=== EXERCISE MATERIALS ===

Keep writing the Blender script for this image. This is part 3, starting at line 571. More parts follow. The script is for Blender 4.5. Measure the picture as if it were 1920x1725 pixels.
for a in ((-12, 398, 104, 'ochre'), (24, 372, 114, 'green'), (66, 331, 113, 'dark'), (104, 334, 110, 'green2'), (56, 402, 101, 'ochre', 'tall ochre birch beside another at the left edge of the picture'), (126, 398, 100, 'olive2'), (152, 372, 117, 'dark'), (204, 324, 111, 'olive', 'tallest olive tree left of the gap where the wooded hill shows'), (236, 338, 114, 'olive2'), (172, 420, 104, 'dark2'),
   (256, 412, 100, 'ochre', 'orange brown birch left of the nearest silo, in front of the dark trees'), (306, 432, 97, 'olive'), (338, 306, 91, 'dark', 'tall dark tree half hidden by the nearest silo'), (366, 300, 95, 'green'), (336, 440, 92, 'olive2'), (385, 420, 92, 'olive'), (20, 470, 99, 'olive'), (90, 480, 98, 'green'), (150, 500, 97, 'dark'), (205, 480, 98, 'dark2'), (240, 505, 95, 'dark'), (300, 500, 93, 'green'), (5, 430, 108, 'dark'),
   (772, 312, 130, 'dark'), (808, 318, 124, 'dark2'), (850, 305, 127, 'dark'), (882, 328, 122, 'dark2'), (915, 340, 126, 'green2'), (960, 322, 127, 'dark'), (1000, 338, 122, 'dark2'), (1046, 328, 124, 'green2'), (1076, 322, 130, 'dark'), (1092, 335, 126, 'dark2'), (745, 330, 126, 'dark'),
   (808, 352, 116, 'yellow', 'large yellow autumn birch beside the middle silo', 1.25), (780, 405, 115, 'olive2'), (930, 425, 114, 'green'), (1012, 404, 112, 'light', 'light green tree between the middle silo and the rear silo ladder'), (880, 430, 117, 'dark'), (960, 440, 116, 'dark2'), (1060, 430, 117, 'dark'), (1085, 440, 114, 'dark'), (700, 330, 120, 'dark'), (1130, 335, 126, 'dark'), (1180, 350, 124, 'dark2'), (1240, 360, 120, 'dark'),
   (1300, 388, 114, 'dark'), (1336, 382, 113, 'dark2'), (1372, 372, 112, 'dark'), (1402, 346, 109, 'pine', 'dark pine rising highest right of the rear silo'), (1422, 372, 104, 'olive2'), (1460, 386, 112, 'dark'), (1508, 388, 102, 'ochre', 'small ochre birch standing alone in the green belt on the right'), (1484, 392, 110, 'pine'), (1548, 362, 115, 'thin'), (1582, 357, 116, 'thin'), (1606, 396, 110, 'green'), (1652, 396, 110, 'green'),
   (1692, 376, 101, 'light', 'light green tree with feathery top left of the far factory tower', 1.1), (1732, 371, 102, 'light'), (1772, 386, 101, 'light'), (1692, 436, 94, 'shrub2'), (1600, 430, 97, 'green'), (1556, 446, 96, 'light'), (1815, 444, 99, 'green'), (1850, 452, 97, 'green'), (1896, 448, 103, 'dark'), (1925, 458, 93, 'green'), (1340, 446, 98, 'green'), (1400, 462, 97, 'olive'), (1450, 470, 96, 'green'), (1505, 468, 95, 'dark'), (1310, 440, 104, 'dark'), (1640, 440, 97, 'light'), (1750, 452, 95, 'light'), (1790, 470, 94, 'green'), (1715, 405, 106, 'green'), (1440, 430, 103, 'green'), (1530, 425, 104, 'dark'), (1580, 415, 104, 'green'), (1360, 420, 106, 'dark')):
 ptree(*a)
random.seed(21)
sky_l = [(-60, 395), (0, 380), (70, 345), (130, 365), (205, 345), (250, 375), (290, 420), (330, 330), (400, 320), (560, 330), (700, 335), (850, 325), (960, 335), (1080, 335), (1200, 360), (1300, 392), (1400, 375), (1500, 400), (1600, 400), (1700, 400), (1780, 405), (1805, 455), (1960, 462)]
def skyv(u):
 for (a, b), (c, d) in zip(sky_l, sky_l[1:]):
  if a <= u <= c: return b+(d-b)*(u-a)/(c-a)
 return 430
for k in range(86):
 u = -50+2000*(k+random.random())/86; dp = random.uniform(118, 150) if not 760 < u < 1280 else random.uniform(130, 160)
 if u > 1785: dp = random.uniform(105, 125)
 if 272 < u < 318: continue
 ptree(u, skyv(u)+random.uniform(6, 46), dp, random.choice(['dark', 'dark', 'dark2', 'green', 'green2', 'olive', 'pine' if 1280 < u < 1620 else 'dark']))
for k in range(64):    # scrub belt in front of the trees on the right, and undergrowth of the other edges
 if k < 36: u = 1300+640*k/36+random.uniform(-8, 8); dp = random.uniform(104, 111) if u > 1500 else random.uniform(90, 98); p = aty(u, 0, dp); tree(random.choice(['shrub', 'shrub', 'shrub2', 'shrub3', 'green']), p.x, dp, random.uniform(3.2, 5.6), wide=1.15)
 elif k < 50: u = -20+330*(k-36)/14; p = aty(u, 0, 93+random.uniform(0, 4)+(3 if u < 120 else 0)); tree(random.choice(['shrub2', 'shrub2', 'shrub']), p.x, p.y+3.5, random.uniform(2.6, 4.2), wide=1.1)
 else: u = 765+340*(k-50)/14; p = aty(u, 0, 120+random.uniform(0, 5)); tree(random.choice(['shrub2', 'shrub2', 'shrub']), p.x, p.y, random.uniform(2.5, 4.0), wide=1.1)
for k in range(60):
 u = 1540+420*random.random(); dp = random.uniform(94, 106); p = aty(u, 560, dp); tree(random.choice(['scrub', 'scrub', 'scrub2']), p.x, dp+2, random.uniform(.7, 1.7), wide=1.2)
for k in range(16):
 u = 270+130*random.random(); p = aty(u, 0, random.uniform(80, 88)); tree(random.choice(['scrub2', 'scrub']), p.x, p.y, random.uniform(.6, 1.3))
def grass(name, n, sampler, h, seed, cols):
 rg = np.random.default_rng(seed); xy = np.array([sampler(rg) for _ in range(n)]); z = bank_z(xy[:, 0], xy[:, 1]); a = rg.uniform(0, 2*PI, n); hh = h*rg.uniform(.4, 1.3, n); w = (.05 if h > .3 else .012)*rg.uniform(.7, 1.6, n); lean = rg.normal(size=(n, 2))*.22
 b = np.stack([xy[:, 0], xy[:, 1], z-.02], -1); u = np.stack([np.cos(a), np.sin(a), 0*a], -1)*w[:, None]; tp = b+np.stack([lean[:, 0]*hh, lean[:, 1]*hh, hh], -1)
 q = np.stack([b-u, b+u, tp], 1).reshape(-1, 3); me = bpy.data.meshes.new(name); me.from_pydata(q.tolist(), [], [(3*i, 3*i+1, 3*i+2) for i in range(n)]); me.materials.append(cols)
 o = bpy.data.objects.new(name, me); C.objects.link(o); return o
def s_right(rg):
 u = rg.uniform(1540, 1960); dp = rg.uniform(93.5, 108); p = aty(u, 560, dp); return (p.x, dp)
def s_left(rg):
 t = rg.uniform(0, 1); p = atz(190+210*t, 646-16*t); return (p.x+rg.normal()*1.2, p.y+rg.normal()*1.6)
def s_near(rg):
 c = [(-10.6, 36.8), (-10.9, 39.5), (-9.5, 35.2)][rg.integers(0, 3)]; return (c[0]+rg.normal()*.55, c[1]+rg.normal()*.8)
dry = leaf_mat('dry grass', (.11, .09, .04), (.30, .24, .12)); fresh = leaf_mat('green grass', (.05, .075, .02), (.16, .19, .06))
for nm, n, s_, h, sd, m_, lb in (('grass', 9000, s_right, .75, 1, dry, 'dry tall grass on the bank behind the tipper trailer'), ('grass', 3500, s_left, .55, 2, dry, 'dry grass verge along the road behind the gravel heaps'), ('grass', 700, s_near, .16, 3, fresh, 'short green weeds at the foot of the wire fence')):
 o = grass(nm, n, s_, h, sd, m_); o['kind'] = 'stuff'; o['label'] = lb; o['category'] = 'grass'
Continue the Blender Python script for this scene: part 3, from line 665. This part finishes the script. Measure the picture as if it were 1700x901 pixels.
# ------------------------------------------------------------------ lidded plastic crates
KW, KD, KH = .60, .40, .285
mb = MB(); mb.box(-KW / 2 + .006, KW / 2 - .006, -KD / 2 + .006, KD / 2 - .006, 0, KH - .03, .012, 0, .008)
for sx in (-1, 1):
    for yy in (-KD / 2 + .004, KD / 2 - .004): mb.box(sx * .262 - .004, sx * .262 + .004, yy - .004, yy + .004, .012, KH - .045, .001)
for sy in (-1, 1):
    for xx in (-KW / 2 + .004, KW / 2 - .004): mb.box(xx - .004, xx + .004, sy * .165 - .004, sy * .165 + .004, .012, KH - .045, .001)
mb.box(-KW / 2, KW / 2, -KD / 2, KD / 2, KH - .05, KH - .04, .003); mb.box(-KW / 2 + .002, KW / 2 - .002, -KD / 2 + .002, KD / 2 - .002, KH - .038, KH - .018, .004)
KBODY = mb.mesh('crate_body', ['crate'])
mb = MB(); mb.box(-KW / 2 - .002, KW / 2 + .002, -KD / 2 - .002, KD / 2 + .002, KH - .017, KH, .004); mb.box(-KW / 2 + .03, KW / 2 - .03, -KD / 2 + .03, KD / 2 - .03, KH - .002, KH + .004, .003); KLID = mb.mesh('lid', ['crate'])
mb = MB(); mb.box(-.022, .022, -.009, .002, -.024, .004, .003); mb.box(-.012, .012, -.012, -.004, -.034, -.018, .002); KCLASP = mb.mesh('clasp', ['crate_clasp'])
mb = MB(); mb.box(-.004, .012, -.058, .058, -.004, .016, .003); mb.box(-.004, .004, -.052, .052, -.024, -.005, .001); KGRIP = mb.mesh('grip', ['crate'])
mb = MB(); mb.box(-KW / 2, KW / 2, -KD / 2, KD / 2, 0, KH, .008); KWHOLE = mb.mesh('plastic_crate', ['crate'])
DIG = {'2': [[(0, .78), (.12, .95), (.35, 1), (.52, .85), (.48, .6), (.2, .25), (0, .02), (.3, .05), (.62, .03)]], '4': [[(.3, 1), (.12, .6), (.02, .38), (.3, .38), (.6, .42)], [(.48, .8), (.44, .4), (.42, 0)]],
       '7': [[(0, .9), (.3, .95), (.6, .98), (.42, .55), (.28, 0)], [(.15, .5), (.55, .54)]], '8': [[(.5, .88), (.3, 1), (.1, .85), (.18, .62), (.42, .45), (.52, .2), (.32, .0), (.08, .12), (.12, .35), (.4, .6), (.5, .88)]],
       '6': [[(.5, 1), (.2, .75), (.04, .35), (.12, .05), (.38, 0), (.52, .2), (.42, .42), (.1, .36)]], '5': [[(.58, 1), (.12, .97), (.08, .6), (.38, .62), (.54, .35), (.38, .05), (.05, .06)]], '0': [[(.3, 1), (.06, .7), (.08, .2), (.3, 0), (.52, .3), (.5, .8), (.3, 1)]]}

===

> [YOUR TASK] All lines that include "Measure" are to be gathered and copied.

> [THE REPLY]
Keep writing the Blender script for this image. This is part 3, starting at line 571. More parts follow. The script is for Blender 4.5. Measure the picture as if it were 1920x1725 pixels.
Continue the Blender Python script for this scene: part 3, from line 665. This part finishes the script. Measure the picture as if it were 1700x901 pixels.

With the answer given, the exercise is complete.